Social media is becoming more popular as a source of data for social science researchers. These data are plentiful and offer the potential to answer new research questions at smaller geographies and for rarer subpopulations. When deciding whether to use data from social media, it is useful to learn as much as possible about the data and its source. Social media data have properties quite different from what many social scientists are used to working with, so the assumptions often used to plan and manage a project may no longer hold. For example, they are so big that they may not be able to be processed on a single machine; they are in file formats which many researchers are unfamiliar, and they require a level of data transformation and processing that has rarely been required when using more traditional data sources (e.g., survey data). Unfortunately, this type of information is often not obvious ahead of time as much of this knowledge is gained through word-of-mouth and experience. In this paper, we attempt to document several challenges and opportunities of working with Reddit, the self-proclaimed “front page of the internet” and popular social media site. Specifically, we provide descriptive information about the Reddit site and its users, tips for using organic data from Reddit for social science research, some ideas for conducting a survey on Reddit, and lessons learned in merging survey responses with Reddit posts. While this paper is specific to Reddit, researchers may also view it as a list of the type of information one may seek to assemble prior to conducting a project that uses any type of social media data source.


Tracking Presidential Approval with Twitter: A Critical Comparison of Cross-Sectional and Longitudinal Analyses

Ms Robyn Ferg (University of Michigan) - Presenting Author
Dr Johann Gagnon-Bartsch (University of Michigan)
Dr Fred Conrad (University of Michigan)

Relationships found between data extracted from social media and public opinion polls have led to optimism about supplementing traditional surveys with new sources of data. However, not enough attention has been paid to investigating whether these relationships might be spurious. Replicating previous analyses, we calculate the correlation between sentiment of tweets containing the word "Trump" and President Trump's daily presidential approval rating through mid-2018. We develop a framework to interpret the strength of this correlation. Using the idea of a placebo analysis, we perform the same analysis as we did with the "Trump" tweets, but with placebo words unrelated to presidential approval. This creates a reference distribution to which we can compare our observed correlation between "Trump" tweets and presidential approval. The reference distribution suggests that the correlation we find between "Trump" tweets and presidential approval is not especially strong and likely spurious. For the goal of supplementing traditional surveys with data extracted from social media, this is a cautionary rather than optimistic result.

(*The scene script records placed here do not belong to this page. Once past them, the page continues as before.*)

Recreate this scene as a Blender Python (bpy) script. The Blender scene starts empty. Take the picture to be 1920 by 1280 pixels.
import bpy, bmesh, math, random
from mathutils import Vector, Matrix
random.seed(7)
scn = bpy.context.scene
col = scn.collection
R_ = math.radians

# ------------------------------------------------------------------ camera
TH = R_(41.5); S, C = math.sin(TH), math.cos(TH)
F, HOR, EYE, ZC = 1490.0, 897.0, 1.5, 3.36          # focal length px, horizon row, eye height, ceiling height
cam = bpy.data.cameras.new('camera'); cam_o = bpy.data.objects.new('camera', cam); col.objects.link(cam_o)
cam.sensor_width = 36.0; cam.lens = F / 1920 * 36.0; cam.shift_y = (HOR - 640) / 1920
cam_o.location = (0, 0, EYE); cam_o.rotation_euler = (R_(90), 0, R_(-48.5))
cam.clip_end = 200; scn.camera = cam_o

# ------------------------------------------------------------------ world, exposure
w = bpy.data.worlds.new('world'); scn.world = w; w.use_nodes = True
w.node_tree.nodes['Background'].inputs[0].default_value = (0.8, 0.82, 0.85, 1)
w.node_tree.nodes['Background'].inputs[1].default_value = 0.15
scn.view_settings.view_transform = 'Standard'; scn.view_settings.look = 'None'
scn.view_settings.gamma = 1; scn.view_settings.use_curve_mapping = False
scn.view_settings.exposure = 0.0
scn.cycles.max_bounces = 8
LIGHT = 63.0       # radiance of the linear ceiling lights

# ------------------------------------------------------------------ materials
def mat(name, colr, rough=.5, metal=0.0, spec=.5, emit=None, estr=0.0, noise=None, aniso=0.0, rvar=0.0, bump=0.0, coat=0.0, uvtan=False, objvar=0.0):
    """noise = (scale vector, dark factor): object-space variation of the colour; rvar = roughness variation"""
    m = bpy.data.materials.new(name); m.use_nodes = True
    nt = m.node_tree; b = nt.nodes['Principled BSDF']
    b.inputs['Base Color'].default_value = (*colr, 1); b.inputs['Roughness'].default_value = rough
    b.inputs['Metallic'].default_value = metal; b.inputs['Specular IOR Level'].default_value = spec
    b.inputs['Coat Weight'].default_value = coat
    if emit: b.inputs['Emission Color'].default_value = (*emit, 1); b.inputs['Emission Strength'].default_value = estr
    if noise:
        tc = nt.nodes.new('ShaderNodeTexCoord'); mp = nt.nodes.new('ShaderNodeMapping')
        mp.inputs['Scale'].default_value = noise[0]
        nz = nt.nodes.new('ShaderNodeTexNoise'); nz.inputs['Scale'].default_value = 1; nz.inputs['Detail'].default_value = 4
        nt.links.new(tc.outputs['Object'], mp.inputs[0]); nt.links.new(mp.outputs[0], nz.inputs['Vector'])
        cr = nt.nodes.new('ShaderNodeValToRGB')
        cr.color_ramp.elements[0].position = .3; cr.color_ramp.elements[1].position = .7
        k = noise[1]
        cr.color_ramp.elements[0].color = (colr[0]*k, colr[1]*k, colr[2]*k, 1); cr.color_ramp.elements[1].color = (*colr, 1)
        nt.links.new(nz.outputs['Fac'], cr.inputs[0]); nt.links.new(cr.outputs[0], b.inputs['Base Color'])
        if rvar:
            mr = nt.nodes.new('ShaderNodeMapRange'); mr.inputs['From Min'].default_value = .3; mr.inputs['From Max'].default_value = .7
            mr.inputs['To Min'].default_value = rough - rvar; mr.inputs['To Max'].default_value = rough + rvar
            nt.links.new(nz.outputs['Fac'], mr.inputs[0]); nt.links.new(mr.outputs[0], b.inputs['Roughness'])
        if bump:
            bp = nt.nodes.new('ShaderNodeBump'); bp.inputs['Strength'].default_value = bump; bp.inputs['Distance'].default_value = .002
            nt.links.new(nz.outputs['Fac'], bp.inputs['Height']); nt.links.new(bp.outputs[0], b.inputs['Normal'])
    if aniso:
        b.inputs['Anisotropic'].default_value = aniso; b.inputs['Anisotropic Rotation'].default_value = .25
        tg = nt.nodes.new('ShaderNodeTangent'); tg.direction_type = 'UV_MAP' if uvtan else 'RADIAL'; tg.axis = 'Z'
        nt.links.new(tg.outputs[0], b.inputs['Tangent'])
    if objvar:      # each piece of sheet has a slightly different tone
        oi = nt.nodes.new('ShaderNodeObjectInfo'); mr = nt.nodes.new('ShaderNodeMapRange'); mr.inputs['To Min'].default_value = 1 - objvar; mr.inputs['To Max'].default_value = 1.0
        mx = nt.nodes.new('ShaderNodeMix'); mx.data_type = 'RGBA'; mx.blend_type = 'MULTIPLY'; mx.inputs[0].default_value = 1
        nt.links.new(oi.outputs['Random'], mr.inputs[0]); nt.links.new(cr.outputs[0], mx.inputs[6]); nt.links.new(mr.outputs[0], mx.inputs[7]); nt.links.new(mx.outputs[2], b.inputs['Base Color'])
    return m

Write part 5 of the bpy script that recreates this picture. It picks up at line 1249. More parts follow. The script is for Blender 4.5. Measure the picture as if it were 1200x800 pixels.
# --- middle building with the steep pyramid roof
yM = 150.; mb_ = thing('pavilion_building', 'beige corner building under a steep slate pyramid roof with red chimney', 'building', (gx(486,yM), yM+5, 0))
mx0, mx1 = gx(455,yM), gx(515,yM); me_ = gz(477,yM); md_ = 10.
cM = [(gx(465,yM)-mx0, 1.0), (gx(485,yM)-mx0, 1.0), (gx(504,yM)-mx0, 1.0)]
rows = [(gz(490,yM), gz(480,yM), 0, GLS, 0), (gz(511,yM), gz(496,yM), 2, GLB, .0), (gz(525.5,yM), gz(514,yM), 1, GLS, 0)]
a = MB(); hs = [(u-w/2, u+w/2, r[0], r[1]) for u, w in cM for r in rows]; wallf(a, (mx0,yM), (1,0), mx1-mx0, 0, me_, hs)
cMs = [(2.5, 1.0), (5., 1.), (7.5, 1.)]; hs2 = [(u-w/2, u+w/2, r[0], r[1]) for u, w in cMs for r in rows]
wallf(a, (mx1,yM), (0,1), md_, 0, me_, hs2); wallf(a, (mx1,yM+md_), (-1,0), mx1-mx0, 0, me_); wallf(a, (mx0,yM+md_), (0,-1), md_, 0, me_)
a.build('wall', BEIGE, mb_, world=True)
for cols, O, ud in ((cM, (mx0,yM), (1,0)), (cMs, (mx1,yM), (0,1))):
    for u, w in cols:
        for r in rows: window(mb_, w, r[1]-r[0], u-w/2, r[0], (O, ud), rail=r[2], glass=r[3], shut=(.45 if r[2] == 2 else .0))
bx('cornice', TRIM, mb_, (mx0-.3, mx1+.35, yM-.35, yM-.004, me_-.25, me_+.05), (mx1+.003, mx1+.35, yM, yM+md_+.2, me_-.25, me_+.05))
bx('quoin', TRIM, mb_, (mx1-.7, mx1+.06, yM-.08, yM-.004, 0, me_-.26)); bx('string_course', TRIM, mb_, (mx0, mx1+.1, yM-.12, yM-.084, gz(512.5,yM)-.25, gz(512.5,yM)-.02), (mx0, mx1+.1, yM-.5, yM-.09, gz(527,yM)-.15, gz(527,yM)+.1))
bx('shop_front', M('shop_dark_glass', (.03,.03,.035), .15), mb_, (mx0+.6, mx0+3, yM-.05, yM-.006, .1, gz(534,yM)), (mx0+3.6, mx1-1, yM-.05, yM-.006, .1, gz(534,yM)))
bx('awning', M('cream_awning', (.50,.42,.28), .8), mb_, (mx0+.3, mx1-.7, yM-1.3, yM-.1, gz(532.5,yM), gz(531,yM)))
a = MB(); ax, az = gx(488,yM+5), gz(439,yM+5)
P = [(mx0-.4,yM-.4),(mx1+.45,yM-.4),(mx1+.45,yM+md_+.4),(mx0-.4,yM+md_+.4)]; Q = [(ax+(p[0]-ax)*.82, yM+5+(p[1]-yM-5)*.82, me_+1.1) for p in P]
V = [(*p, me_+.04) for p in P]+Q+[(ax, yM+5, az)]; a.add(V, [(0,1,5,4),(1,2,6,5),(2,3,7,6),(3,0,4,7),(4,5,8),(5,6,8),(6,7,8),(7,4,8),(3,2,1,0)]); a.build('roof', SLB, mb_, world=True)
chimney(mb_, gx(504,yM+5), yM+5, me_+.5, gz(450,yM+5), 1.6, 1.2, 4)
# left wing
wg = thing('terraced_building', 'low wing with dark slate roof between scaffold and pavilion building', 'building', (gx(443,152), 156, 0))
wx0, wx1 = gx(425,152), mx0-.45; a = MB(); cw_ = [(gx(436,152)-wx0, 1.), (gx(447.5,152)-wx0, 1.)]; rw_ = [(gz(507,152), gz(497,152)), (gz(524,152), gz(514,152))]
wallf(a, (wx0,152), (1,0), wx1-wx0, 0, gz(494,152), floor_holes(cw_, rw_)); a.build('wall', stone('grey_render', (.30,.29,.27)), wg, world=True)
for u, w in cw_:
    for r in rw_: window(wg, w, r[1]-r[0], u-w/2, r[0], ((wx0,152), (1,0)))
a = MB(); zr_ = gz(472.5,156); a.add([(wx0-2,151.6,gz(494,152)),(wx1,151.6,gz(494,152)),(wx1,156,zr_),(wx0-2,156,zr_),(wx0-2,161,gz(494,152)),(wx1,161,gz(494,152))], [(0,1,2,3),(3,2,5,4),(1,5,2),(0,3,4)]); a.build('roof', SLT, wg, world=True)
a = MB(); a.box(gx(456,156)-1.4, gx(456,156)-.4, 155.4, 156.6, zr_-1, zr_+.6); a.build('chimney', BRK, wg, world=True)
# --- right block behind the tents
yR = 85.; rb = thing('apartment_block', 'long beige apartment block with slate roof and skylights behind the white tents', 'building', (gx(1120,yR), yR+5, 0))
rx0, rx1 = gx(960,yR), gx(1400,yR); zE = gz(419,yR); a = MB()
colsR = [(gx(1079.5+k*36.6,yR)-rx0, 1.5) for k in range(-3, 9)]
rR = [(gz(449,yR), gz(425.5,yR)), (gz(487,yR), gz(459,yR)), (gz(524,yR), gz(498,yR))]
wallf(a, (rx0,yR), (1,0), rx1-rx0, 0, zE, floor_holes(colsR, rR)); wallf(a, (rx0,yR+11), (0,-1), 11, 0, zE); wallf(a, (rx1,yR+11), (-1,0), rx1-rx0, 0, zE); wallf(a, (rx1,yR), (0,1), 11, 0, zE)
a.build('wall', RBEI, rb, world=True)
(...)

After failing to find an especially strong correlation when tracking "Trump" tweets, we provide evidence that a political signal is present in Twitter data. To do this, we follow politically active Twitter users over time. After classifying politically active users as a Democrat or a Republican, we demonstrate that there is a political signal in both tweeting frequency and sentiment of the politically active users, with a clear change in sentiment immediately following the 2016 presidential election. We follow these users through mid-2018 and find relationships between the sentiment of these users' tweets and presidential approval.